* **CHALLENGE**:
The lines below are to be quoted exactly, from the first through the one that contains "right dirt', 'cloth')".

# # # # # # #

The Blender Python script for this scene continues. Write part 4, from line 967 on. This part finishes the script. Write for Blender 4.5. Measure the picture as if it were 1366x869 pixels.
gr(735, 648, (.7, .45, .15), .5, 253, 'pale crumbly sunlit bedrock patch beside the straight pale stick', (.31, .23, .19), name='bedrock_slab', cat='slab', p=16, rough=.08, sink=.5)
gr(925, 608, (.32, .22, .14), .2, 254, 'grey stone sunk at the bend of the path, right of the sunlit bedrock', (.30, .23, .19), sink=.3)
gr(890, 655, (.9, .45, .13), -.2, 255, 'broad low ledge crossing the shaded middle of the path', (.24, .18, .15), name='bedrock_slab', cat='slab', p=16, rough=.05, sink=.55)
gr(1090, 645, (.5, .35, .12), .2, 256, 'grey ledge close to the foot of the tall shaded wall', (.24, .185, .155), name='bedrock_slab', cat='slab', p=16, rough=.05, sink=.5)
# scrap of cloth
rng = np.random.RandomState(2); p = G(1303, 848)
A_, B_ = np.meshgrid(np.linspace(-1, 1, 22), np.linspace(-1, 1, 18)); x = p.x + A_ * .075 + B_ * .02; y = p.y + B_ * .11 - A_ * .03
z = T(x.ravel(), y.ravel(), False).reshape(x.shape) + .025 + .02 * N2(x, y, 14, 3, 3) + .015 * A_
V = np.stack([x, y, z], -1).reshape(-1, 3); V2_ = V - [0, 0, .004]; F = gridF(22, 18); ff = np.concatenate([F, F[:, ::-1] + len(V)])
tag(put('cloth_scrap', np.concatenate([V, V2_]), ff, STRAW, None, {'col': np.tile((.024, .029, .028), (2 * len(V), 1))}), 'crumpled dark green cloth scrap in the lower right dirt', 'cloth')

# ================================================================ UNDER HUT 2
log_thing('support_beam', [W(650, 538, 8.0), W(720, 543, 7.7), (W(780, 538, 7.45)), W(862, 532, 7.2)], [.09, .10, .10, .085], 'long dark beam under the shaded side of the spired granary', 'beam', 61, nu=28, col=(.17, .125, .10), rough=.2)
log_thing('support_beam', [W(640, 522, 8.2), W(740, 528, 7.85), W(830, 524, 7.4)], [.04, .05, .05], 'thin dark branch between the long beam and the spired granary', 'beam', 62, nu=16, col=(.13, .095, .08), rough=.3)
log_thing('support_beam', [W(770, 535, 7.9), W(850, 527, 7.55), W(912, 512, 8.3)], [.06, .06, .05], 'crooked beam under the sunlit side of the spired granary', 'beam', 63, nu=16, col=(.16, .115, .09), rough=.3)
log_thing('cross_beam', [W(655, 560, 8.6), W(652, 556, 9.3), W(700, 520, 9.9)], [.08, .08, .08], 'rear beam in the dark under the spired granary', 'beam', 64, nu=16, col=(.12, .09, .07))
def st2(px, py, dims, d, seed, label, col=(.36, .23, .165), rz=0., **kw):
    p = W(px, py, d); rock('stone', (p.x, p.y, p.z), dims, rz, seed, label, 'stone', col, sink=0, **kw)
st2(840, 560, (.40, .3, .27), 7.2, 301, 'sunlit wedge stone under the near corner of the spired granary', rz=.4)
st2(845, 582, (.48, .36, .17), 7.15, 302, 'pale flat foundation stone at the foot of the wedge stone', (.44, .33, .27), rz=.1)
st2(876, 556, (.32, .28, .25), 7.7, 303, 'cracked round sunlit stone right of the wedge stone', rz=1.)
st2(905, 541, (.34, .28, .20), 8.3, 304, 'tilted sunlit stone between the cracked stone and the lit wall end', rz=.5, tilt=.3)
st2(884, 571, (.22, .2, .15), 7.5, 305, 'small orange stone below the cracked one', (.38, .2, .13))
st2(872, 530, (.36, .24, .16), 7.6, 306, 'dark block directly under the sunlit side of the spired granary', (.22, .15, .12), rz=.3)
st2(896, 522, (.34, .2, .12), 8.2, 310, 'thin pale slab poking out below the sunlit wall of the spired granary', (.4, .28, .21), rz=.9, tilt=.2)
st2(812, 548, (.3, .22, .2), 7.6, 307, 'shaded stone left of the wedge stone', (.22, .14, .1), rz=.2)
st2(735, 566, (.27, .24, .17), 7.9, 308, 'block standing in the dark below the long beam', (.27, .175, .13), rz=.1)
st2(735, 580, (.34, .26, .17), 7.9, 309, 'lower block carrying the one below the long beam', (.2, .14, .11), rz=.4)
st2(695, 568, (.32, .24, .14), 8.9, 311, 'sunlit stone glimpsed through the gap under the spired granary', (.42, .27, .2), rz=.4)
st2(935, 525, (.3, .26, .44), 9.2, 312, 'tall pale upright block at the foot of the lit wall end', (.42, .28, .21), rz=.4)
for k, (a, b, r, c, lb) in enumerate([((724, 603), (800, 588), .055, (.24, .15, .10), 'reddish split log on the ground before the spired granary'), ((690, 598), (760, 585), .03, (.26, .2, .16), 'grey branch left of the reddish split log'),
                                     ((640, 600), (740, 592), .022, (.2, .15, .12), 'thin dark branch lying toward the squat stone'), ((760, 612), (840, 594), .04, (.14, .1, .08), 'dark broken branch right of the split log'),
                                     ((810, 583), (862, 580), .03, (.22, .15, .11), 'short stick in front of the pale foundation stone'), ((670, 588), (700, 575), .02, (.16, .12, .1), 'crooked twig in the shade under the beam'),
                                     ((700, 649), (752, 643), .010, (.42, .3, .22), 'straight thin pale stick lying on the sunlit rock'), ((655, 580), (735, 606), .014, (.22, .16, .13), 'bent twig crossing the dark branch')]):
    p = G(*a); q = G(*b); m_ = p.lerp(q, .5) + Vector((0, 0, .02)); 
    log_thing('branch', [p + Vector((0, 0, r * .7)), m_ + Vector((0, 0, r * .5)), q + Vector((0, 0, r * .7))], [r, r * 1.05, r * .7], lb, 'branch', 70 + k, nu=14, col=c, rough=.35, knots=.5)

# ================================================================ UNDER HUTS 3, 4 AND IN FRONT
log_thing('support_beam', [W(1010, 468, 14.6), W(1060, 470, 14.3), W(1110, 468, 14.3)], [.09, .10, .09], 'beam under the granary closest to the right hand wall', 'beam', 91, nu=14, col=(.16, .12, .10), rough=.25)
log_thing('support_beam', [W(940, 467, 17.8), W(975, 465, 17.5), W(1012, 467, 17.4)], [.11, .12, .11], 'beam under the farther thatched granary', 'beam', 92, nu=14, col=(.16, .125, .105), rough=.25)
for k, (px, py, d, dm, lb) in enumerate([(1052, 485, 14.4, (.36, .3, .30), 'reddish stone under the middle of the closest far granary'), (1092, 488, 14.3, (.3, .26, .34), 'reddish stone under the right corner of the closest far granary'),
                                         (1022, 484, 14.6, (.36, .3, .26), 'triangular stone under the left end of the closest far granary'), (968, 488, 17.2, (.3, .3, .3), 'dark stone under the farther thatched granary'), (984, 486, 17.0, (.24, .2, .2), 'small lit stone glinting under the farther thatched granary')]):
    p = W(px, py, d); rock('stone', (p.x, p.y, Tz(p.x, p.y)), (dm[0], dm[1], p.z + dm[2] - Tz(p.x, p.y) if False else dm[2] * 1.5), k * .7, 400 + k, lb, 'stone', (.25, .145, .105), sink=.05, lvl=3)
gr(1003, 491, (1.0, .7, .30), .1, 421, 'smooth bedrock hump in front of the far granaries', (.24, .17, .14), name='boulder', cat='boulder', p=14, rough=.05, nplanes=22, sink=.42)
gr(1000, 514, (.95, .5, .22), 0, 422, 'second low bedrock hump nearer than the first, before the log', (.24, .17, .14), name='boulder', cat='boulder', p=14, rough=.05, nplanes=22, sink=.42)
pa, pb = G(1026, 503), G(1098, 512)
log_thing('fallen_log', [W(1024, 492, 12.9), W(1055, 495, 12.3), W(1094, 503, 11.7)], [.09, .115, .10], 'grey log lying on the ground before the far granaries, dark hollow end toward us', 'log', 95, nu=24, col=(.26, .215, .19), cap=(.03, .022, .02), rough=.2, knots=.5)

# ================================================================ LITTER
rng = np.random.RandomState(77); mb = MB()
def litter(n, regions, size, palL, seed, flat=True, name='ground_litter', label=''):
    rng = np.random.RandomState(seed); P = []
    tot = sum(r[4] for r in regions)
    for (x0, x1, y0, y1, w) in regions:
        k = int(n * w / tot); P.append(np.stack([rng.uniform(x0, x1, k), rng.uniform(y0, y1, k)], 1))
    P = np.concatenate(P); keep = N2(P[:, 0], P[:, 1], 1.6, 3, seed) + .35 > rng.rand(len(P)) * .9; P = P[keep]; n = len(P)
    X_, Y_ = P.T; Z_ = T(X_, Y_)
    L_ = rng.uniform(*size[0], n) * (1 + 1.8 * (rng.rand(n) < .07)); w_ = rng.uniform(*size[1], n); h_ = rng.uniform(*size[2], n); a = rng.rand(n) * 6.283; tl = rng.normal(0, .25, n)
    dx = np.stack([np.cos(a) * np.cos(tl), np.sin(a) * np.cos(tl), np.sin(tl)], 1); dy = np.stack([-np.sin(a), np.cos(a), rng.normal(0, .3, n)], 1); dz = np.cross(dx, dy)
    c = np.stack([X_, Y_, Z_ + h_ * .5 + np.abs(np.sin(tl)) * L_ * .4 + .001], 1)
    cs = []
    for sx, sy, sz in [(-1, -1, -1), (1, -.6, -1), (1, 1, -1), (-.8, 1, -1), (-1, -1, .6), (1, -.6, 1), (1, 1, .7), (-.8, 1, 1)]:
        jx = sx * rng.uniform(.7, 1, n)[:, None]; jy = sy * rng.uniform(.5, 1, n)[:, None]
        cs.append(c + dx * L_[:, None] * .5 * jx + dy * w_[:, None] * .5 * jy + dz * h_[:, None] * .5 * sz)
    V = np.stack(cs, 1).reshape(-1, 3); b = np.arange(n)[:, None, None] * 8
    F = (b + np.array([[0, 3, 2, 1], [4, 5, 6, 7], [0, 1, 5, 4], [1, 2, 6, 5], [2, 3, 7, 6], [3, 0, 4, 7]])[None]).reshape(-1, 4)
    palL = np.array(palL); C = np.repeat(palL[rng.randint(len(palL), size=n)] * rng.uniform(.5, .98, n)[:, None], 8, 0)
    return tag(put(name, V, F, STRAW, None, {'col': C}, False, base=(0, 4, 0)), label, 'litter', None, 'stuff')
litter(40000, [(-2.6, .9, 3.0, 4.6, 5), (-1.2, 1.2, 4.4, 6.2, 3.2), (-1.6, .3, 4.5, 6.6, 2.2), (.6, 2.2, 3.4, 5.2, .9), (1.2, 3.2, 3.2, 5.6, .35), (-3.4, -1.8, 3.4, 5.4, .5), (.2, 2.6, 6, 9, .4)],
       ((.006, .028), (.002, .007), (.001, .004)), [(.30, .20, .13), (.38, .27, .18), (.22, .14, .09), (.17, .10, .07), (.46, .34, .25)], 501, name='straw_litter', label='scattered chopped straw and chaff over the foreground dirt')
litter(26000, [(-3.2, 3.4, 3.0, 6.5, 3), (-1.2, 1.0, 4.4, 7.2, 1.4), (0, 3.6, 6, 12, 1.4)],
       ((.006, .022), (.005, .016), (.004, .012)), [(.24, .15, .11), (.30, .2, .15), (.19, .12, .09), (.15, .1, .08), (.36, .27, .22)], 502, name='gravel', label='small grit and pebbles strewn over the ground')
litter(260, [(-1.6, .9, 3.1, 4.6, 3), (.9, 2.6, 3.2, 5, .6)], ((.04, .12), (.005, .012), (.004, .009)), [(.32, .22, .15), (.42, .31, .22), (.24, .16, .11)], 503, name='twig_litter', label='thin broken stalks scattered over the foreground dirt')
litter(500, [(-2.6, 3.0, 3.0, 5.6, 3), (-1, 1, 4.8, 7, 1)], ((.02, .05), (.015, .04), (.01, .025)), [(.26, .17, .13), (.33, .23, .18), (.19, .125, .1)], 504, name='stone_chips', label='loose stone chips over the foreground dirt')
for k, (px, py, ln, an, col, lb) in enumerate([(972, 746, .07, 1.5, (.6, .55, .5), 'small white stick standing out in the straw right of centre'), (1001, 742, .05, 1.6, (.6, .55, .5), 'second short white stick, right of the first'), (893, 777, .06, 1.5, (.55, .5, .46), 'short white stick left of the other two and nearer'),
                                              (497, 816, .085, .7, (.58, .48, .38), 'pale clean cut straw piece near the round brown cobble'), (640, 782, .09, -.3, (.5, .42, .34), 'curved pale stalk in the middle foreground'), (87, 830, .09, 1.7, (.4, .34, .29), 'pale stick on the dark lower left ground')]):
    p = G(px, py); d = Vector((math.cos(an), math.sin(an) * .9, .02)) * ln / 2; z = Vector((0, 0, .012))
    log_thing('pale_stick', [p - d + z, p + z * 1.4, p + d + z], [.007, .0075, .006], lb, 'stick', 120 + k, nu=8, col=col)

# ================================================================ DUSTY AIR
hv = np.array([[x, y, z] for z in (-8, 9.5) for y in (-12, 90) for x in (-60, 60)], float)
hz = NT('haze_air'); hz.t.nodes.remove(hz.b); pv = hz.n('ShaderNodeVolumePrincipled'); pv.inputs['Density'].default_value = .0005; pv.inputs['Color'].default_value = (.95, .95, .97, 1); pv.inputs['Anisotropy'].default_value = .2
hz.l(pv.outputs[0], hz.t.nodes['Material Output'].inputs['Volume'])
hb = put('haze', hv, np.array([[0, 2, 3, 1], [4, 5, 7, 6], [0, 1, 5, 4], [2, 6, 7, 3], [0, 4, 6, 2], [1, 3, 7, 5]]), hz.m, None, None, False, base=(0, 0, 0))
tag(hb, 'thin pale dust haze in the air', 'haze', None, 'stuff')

# # # # # # #

* **RESULT OF THIS TASK**:
The Blender Python script for this scene continues. Write part 4, from line 967 on. This part finishes the script. Write for Blender 4.5. Measure the picture as if it were 1366x869 pixels.
gr(735, 648, (.7, .45, .15), .5, 253, 'pale crumbly sunlit bedrock patch beside the straight pale stick', (.31, .23, .19), name='bedrock_slab', cat='slab', p=16, rough=.08, sink=.5)
gr(925, 608, (.32, .22, .14), .2, 254, 'grey stone sunk at the bend of the path, right of the sunlit bedrock', (.30, .23, .19), sink=.3)
gr(890, 655, (.9, .45, .13), -.2, 255, 'broad low ledge crossing the shaded middle of the path', (.24, .18, .15), name='bedrock_slab', cat='slab', p=16, rough=.05, sink=.55)
gr(1090, 645, (.5, .35, .12), .2, 256, 'grey ledge close to the foot of the tall shaded wall', (.24, .185, .155), name='bedrock_slab', cat='slab', p=16, rough=.05, sink=.5)
# scrap of cloth
rng = np.random.RandomState(2); p = G(1303, 848)
A_, B_ = np.meshgrid(np.linspace(-1, 1, 22), np.linspace(-1, 1, 18)); x = p.x + A_ * .075 + B_ * .02; y = p.y + B_ * .11 - A_ * .03
z = T(x.ravel(), y.ravel(), False).reshape(x.shape) + .025 + .02 * N2(x, y, 14, 3, 3) + .015 * A_
V = np.stack([x, y, z], -1).reshape(-1, 3); V2_ = V - [0, 0, .004]; F = gridF(22, 18); ff = np.concatenate([F, F[:, ::-1] + len(V)])
tag(put('cloth_scrap', np.concatenate([V, V2_]), ff, STRAW, None, {'col': np.tile((.024, .029, .028), (2 * len(V), 1))}), 'crumpled dark green cloth scrap in the lower right dirt', 'cloth')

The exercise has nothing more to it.